Wednesday, March 11, 2009

Gardening Stuff - I tried

There are some forsythia bushes along our sidewalk, which I may have mentioned here before. Sadly, they've never bloomed well that I recall, because we live in a condo complex, and the management hires the lawn care out to some folks who - when it comes to shrubs - have no clue. Everything gets the same treatment - a good serious pruning every winter. Take a few inches (or more) off the top, ignore the overgrown mass in the middle. Treat it all like a hedge. Not the thing to do if you want your forsythia to look like the gigantic bright-yellow balls of happiness that they can be. They have to be pruned after they bloom, otherwise the pruning takes the potential blooms off.



So, when the annual newsletter in December mentioned the pruning, I took some action. I emailed the management company and asked them to tell the grounds guys to not prune the forsythia. Lo and behold, they listened. The forsythias look nice and gangly, and were on track to be nice yellow bits of brightness in a gloomy spring.



Except that it's been uncommonly warm lately - the high yesterday was 68. And things were starting to attempt to bud out. Which would have been fine, if it hadn't been for the cold front yesterday, which gave us a low last night of 20. Yep, a 50-degree drop in about 12 hours. And now, I'm just hoping that the forsythia are more cold-hardy than I think, and weren't far enough along that this will squash them for the year.

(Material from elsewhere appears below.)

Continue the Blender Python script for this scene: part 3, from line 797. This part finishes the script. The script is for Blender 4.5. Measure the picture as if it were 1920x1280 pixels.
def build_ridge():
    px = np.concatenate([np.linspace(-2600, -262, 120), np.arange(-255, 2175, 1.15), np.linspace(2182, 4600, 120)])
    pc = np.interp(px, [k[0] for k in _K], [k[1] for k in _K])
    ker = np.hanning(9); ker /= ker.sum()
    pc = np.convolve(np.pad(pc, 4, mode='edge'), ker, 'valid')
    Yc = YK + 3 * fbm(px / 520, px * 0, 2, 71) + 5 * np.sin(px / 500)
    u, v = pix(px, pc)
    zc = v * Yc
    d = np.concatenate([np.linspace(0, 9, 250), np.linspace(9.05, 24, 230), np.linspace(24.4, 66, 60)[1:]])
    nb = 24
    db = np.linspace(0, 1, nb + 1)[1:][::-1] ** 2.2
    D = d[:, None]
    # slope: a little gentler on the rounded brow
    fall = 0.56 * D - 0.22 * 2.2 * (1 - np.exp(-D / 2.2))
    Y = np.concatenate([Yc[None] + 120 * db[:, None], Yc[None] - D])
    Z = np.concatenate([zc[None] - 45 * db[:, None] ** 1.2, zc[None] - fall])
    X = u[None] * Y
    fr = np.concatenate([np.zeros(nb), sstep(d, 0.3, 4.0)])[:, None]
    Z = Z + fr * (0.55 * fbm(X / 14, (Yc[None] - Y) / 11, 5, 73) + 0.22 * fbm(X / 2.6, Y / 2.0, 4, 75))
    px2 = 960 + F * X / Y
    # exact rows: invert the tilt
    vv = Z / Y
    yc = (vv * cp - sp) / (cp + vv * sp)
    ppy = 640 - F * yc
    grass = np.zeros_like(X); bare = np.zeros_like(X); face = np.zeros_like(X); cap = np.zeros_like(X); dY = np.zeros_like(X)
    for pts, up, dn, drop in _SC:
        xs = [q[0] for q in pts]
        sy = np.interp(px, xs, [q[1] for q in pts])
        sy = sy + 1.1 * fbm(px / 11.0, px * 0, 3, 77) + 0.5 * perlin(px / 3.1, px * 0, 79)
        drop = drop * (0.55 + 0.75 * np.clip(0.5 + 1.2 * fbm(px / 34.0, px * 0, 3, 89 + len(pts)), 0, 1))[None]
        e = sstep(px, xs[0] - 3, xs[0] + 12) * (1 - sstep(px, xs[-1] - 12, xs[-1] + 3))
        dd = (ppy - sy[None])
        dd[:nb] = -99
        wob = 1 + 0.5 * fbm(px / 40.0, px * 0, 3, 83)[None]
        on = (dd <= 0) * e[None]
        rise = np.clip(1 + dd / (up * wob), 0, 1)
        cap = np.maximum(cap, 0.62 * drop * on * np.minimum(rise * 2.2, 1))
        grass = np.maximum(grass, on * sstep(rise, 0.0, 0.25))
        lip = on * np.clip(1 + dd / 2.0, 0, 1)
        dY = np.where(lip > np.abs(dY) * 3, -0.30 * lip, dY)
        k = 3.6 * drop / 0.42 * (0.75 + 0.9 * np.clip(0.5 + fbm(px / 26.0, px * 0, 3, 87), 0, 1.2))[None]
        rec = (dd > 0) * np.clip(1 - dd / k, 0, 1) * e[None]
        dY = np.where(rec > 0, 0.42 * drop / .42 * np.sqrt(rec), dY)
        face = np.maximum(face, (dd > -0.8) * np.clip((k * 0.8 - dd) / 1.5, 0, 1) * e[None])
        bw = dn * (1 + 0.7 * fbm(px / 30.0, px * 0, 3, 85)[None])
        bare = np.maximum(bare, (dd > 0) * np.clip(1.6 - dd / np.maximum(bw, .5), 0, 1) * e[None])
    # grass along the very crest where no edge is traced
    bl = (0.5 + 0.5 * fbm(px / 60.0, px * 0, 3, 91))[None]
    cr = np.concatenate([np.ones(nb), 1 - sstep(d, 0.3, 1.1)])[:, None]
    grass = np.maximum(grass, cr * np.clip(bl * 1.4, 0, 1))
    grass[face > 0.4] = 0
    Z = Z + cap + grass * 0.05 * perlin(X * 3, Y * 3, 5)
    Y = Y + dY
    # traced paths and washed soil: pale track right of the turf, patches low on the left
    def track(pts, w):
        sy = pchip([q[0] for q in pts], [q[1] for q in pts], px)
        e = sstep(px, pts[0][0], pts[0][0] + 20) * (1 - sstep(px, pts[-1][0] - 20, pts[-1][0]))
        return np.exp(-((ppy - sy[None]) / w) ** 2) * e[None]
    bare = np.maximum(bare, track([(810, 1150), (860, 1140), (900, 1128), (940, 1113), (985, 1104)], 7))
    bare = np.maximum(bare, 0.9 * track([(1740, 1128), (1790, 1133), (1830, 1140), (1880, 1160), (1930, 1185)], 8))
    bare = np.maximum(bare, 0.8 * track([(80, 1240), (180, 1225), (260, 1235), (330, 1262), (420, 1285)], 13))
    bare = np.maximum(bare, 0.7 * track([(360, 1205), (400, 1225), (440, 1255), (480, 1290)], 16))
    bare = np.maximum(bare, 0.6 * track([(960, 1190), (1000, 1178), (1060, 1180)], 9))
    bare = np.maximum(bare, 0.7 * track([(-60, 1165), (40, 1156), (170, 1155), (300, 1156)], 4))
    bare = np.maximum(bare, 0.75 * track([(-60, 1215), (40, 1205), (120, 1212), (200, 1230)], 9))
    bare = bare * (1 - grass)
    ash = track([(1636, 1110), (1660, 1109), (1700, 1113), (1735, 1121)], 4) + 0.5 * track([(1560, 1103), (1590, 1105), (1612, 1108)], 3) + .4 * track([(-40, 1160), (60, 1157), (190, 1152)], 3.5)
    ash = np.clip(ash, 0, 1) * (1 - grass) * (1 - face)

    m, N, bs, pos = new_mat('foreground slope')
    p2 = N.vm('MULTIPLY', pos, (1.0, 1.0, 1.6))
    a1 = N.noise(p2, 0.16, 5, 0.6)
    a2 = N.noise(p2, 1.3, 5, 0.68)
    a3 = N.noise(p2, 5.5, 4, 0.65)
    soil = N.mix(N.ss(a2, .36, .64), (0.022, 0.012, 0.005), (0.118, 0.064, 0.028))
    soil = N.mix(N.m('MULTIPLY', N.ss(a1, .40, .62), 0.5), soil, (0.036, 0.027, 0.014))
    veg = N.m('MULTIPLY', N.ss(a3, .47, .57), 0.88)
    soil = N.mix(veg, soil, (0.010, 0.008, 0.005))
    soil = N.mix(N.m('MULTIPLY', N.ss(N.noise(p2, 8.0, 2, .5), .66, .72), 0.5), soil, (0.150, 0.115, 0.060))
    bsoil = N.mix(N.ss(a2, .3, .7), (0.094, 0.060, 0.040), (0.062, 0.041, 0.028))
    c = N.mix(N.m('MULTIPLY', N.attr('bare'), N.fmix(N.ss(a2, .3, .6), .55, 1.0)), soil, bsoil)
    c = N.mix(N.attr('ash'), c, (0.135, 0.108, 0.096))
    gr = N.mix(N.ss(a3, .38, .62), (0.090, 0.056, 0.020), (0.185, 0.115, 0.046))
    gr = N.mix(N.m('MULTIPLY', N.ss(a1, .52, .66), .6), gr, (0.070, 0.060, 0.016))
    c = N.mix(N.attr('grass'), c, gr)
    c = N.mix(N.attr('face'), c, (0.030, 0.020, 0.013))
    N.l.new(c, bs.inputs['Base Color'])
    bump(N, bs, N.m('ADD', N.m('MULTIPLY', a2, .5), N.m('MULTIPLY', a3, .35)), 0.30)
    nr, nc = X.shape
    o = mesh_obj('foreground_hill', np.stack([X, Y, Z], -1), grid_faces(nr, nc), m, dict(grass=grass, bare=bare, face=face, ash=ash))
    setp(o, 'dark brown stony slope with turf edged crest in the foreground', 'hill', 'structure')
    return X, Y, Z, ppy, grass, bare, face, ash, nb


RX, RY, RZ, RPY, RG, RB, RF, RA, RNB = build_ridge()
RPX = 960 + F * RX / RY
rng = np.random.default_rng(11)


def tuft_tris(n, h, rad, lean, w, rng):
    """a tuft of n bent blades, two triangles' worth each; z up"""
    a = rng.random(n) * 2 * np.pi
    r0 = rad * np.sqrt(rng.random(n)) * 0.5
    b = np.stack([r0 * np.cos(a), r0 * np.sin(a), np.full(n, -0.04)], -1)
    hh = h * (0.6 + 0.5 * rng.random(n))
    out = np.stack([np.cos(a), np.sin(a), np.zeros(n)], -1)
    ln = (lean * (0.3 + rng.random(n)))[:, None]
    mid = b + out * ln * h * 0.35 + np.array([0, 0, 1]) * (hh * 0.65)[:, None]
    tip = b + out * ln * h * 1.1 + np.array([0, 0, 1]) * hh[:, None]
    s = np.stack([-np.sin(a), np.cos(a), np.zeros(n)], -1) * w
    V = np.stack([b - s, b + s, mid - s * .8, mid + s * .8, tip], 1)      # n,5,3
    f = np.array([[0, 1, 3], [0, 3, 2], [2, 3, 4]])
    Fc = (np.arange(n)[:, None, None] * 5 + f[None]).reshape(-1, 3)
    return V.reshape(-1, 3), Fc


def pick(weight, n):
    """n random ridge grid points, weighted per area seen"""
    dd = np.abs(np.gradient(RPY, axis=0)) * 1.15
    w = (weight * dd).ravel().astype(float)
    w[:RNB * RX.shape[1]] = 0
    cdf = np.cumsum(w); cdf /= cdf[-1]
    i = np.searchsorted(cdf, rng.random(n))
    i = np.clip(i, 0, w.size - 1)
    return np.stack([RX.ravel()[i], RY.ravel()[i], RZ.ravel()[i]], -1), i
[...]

I ran out last night after the 10:00 weather and clipped off a few foot-long sections, hoping to force them if nothing else. Only one of them looks like it has buds, though, so I have some more hope for the bushes themselves. I meant to go look at them today, but didn't get a chance.

Hope, hope.

I may have to write the management company again. I'm thinking of suggesting that they get some sort of list or map of what shrubs and perennials are here, and do a little more focused job of the pruning and care. Things like pruning times, dividing hostas, etc. Not sure how it'll go over, since it'll probably not be cheap. On the other hand, the county Extension has a Master Gardener program, and possibly someone might take this on as a project.

Then there's the indoor gardening. You can tell it's the end of winter.

My poor sad purple oxalis looks like toast. The green oxalis look better, so I'm not sure what's wrong.



One of my presumed Christmas Cactus has decided to put out one single bloom. No other buds. Given the unusual shape of the sections, I'm wondering if this one is an Easter Cactus instead.



And I managed to break a clay saucer, just by picking it up. Not sure how that happened, I've never seen it before, in a saucer that hadn't been dropped or stressed.